Task objective
Write out each line of the material again, word for word.

++++++++++++++++++++

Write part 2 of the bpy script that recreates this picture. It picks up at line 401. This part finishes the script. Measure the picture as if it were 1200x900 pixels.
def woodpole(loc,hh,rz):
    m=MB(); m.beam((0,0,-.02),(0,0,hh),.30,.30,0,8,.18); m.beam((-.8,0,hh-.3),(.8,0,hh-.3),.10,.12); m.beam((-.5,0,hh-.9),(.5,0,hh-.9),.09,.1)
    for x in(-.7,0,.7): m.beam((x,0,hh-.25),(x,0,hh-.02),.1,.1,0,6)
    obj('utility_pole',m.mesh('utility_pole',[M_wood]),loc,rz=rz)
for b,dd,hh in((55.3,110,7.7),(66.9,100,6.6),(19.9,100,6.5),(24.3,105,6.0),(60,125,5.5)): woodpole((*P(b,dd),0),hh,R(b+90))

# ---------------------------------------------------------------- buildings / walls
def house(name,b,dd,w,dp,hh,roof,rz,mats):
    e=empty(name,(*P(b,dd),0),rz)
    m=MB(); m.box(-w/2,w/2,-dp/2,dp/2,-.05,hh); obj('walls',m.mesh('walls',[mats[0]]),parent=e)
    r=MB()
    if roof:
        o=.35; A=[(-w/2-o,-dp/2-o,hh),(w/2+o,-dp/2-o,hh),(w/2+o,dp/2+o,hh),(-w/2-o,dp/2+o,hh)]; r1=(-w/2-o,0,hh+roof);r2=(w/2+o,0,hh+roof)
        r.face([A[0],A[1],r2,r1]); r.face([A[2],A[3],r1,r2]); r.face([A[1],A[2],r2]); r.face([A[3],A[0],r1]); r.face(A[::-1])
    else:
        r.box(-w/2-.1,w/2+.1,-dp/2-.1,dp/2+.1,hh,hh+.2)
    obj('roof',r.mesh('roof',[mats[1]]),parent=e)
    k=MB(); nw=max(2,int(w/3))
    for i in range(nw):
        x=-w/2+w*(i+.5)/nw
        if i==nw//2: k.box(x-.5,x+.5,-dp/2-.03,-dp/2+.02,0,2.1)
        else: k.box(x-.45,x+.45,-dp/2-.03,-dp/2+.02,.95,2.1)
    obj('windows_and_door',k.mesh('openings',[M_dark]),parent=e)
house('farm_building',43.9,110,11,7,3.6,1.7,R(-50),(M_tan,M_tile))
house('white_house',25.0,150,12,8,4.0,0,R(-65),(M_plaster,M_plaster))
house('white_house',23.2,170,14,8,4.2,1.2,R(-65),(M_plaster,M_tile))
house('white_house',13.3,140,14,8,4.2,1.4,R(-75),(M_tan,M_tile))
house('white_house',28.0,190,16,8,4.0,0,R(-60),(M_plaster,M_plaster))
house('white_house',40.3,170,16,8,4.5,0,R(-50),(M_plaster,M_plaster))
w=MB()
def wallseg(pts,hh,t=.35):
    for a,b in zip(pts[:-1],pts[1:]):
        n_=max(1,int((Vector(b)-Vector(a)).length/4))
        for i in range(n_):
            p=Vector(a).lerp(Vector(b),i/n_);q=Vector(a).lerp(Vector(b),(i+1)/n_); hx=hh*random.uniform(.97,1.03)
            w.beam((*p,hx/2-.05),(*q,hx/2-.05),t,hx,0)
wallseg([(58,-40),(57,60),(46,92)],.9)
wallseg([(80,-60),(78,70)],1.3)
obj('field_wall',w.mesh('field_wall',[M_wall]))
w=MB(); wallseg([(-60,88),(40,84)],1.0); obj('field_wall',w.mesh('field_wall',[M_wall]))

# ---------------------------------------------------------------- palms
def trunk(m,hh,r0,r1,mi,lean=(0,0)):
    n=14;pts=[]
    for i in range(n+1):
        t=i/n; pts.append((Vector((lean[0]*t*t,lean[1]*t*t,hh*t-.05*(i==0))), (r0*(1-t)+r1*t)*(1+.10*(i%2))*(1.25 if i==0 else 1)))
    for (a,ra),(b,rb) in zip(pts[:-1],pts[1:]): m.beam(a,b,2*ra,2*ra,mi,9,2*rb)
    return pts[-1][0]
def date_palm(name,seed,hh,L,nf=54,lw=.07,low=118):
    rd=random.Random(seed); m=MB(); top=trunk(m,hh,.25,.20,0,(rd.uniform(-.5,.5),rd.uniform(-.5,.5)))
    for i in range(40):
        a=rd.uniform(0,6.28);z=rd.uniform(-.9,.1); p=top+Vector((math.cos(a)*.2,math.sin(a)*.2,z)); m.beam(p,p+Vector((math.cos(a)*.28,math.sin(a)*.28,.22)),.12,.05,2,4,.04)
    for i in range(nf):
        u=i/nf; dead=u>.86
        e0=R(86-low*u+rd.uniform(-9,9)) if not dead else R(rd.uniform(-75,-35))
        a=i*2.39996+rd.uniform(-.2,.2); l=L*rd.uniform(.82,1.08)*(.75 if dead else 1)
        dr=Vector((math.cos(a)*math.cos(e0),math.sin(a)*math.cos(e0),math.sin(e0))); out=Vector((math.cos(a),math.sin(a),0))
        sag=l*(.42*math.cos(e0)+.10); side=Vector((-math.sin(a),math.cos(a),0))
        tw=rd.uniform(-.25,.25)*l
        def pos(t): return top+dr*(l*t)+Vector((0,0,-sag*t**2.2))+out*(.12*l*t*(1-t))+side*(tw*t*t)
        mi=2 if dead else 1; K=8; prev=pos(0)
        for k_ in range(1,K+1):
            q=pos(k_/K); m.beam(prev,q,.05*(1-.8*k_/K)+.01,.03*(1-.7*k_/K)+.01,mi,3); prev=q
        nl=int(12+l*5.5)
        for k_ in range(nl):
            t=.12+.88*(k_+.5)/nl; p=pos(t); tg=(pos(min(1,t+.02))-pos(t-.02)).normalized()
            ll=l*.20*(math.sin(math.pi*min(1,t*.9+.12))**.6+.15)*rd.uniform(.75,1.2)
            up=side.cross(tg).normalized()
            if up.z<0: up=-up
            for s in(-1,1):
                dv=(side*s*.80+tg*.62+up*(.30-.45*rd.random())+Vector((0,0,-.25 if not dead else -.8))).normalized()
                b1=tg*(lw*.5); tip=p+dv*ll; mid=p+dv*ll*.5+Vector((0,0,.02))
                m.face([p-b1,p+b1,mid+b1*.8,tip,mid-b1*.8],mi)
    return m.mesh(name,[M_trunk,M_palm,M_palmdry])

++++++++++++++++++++

The result
Write part 2 of the bpy script that recreates this picture. It picks up at line 401. This part finishes the script. Measure the picture as if it were 1200x900 pixels.
def woodpole(loc,hh,rz):
    m=MB(); m.beam((0,0,-.02),(0,0,hh),.30,.30,0,8,.18); m.beam((-.8,0,hh-.3),(.8,0,hh-.3),.10,.12); m.beam((-.5,0,hh-.9),(.5,0,hh-.9),.09,.1)
    for x in(-.7,0,.7): m.beam((x,0,hh-.25),(x,0,hh-.02),.1,.1,0,6)
    obj('utility_pole',m.mesh('utility_pole',[M_wood]),loc,rz=rz)
for b,dd,hh in((55.3,110,7.7),(66.9,100,6.6),(19.9,100,6.5),(24.3,105,6.0),(60,125,5.5)): woodpole((*P(b,dd),0),hh,R(b+90))

# ---------------------------------------------------------------- buildings / walls
def house(name,b,dd,w,dp,hh,roof,rz,mats):
    e=empty(name,(*P(b,dd),0),rz)
    m=MB(); m.box(-w/2,w/2,-dp/2,dp/2,-.05,hh); obj('walls',m.mesh('walls',[mats[0]]),parent=e)
    r=MB()
    if roof:
        o=.35; A=[(-w/2-o,-dp/2-o,hh),(w/2+o,-dp/2-o,hh),(w/2+o,dp/2+o,hh),(-w/2-o,dp/2+o,hh)]; r1=(-w/2-o,0,hh+roof);r2=(w/2+o,0,hh+roof)
        r.face([A[0],A[1],r2,r1]); r.face([A[2],A[3],r1,r2]); r.face([A[1],A[2],r2]); r.face([A[3],A[0],r1]); r.face(A[::-1])
    else:
        r.box(-w/2-.1,w/2+.1,-dp/2-.1,dp/2+.1,hh,hh+.2)
    obj('roof',r.mesh('roof',[mats[1]]),parent=e)
    k=MB(); nw=max(2,int(w/3))
    for i in range(nw):
        x=-w/2+w*(i+.5)/nw
        if i==nw//2: k.box(x-.5,x+.5,-dp/2-.03,-dp/2+.02,0,2.1)
        else: k.box(x-.45,x+.45,-dp/2-.03,-dp/2+.02,.95,2.1)
    obj('windows_and_door',k.mesh('openings',[M_dark]),parent=e)
house('farm_building',43.9,110,11,7,3.6,1.7,R(-50),(M_tan,M_tile))
house('white_house',25.0,150,12,8,4.0,0,R(-65),(M_plaster,M_plaster))
house('white_house',23.2,170,14,8,4.2,1.2,R(-65),(M_plaster,M_tile))
house('white_house',13.3,140,14,8,4.2,1.4,R(-75),(M_tan,M_tile))
house('white_house',28.0,190,16,8,4.0,0,R(-60),(M_plaster,M_plaster))
house('white_house',40.3,170,16,8,4.5,0,R(-50),(M_plaster,M_plaster))
w=MB()
def wallseg(pts,hh,t=.35):
    for a,b in zip(pts[:-1],pts[1:]):
        n_=max(1,int((Vector(b)-Vector(a)).length/4))
        for i in range(n_):
            p=Vector(a).lerp(Vector(b),i/n_);q=Vector(a).lerp(Vector(b),(i+1)/n_); hx=hh*random.uniform(.97,1.03)
            w.beam((*p,hx/2-.05),(*q,hx/2-.05),t,hx,0)
wallseg([(58,-40),(57,60),(46,92)],.9)
wallseg([(80,-60),(78,70)],1.3)
obj('field_wall',w.mesh('field_wall',[M_wall]))
w=MB(); wallseg([(-60,88),(40,84)],1.0); obj('field_wall',w.mesh('field_wall',[M_wall]))

# ---------------------------------------------------------------- palms
def trunk(m,hh,r0,r1,mi,lean=(0,0)):
    n=14;pts=[]
    for i in range(n+1):
        t=i/n; pts.append((Vector((lean[0]*t*t,lean[1]*t*t,hh*t-.05*(i==0))), (r0*(1-t)+r1*t)*(1+.10*(i%2))*(1.25 if i==0 else 1)))
    for (a,ra),(b,rb) in zip(pts[:-1],pts[1:]): m.beam(a,b,2*ra,2*ra,mi,9,2*rb)
    return pts[-1][0]
def date_palm(name,seed,hh,L,nf=54,lw=.07,low=118):
    rd=random.Random(seed); m=MB(); top=trunk(m,hh,.25,.20,0,(rd.uniform(-.5,.5),rd.uniform(-.5,.5)))
    for i in range(40):
        a=rd.uniform(0,6.28);z=rd.uniform(-.9,.1); p=top+Vector((math.cos(a)*.2,math.sin(a)*.2,z)); m.beam(p,p+Vector((math.cos(a)*.28,math.sin(a)*.28,.22)),.12,.05,2,4,.04)
    for i in range(nf):
        u=i/nf; dead=u>.86
        e0=R(86-low*u+rd.uniform(-9,9)) if not dead else R(rd.uniform(-75,-35))
        a=i*2.39996+rd.uniform(-.2,.2); l=L*rd.uniform(.82,1.08)*(.75 if dead else 1)
        dr=Vector((math.cos(a)*math.cos(e0),math.sin(a)*math.cos(e0),math.sin(e0))); out=Vector((math.cos(a),math.sin(a),0))
        sag=l*(.42*math.cos(e0)+.10); side=Vector((-math.sin(a),math.cos(a),0))
        tw=rd.uniform(-.25,.25)*l
        def pos(t): return top+dr*(l*t)+Vector((0,0,-sag*t**2.2))+out*(.12*l*t*(1-t))+side*(tw*t*t)
        mi=2 if dead else 1; K=8; prev=pos(0)
        for k_ in range(1,K+1):
            q=pos(k_/K); m.beam(prev,q,.05*(1-.8*k_/K)+.01,.03*(1-.7*k_/K)+.01,mi,3); prev=q
        nl=int(12+l*5.5)
        for k_ in range(nl):
            t=.12+.88*(k_+.5)/nl; p=pos(t); tg=(pos(min(1,t+.02))-pos(t-.02)).normalized()
            ll=l*.20*(math.sin(math.pi*min(1,t*.9+.12))**.6+.15)*rd.uniform(.75,1.2)
            up=side.cross(tg).normalized()
            if up.z<0: up=-up
            for s in(-1,1):
                dv=(side*s*.80+tg*.62+up*(.30-.45*rd.random())+Vector((0,0,-.25 if not dead else -.8))).normalized()
                b1=tg*(lw*.5); tip=p+dv*ll; mid=p+dv*ll*.5+Vector((0,0,.02))
                m.face([p-b1,p+b1,mid+b1*.8,tip,mid-b1*.8],mi)
    return m.mesh(name,[M_trunk,M_palm,M_palmdry])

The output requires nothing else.